According to Vaughn, Rosenberg was asked at the meeting what he proposed the union do if it voted down the deal. Rosenberg apparently replied that the union should get a strike authorization and then, if necessary, strike. How he expects to conjure up the necessary 75% vote for a strike authorization is unclear. In contrast to that high hurdle, it only takes 50% + 1 (a simple majority) to ratify the deal.

More colorful speakers at the meeting were Ed Asner and Seymour Cassel. Asner compared the contract’s effect on actors to “taking the Jews out and shooting them,” leading one audience member to comment that he hadn’t expected Holocaust metaphors at a SAG meeting. Well, why not? SAG politics seem to know no bounds.

Cassel, for his part, spotted former SAG president Melissa Gilbert, a moderate, and, standing at the mic, referred to her dismissively. Cassel later responded to one of David White's comments by saying “bullshit.” This was understandably too much for Johnson, as chair of the meeting, and she ordered Cassel to leave. Out in the hallway, Cassel told me that “I tend to speak my mind, perhaps too candidly.” That certainly seems true.

Another notable out in the hall was Nichelle Nichols, who played Uhura on the original Star Trek. We chatted briefly about the Star Trek movie, not SAG politics, let alone Trekian essays about SAG politics. There was also a Jack Nicholson lookalike, wearing a snappy suit, white shoes, and tinted eyeglasses. Maybe it was Jack Nicholson, but somehow I wouldn’t expect to see him aimlessly wandering the halls at a SAG meeting and using the hotel ATM.

David White chatted for a bit after the meeting, and explained the contrast between his reaction to the studios’ February offer (it “sucks,” he said at the time) and the current one (“a good deal with solid gains,” he told me yesterday, and, in the context of the economy and the dragged out negotiating process, even a “fantastic” one). The key difference is the contract expiration date, which in the current deal is synchronized with the WGA, AFTRA and DGA (mid-2011). In the February deal, it wasn’t, and the significance is that synchronicity allows at least some of the unions to make common cause and present a united front when the contract is up.

White previously predicted the deal would pass, so this time I asked whether he thought it would pass in Hollywood. (That’s not necessary for passage, but it would give some signal of a reduction in divisiveness within the union.) He predicted it would, citing the strong messages of support he was receiving from Hollywood members (though not at the meeting), but noting judiciously that “members will vote their conscience.”

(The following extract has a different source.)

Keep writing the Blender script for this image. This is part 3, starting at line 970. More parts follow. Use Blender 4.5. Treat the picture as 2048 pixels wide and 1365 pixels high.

Ned Vaughn also told me the deal would pass, both in Hollywood and nationally. He pointed to the importance of consolidating gains and negotiating in solidarity with other unions, especially AFTRA, in 2011. I asked if he thought SAG and AFTRA would be merged by 2011, and he replied that he “would love it if they were.”

A contrasting post-meeting voice was MF stalwart and SAG board member Clancy Brown, who explained his opposition to the deal in more measured terms than Asner and Cassel had used. He argued that “there’s a better deal out there to be had,” and cited “the paltry Internet move over residual” and the “larcenous” force majeure settlement as reasons.

The day before, I spoke with 2nd VP Sam Freed, who is president of the New York board, and separately with board member Mike Pniewski of Atlanta, both supporters of ratification. The latter predicted the deal will pass, and commented that the guild “got the best deal we can.” He cited a variety of positive aspects of the deal, and underlined the need for “stability in the marketplace” for labor.

Freed pointed to the estimated $105 million value of the deal, and said it addresses “the plight of the middle class actor.” He emphasized that the level of concern MF expresses over new media was not supported by current figures: of $1.3 billion in SAG earnings in 2008, Freed told me only 0.05% came from new media. (That’s one-twentieth of one percent, not 5%.) Alluding to the opposition, he quipped “There’s a guy who would be complaining if it was raining vegetable soup and he only had a fork in his hand.”

In other union news, Variety reports that 85 year-old actor Theodore Bikel “has been re-elected to an 11th two-year term as president of the Associated Actors and Artistes of America.” The 4-A’s, as it’s known, is in turn a unit of the AFL-CIO. Its affiliates are AFTRA, SAG, Actors’ Equity and several smaller performers unions: American Guild of Musical Artists (AGMA), American Guild of Variety Artists (AGVA), and the Guild of Italian American Actors. AFTRA has a direct charter with the AFL-CIO, awarded last year. The other unions are chartered with the 4-A’s, as far as I know, and derive their AFL-CIO affiliation that way (as did AFTRA prior to 2008).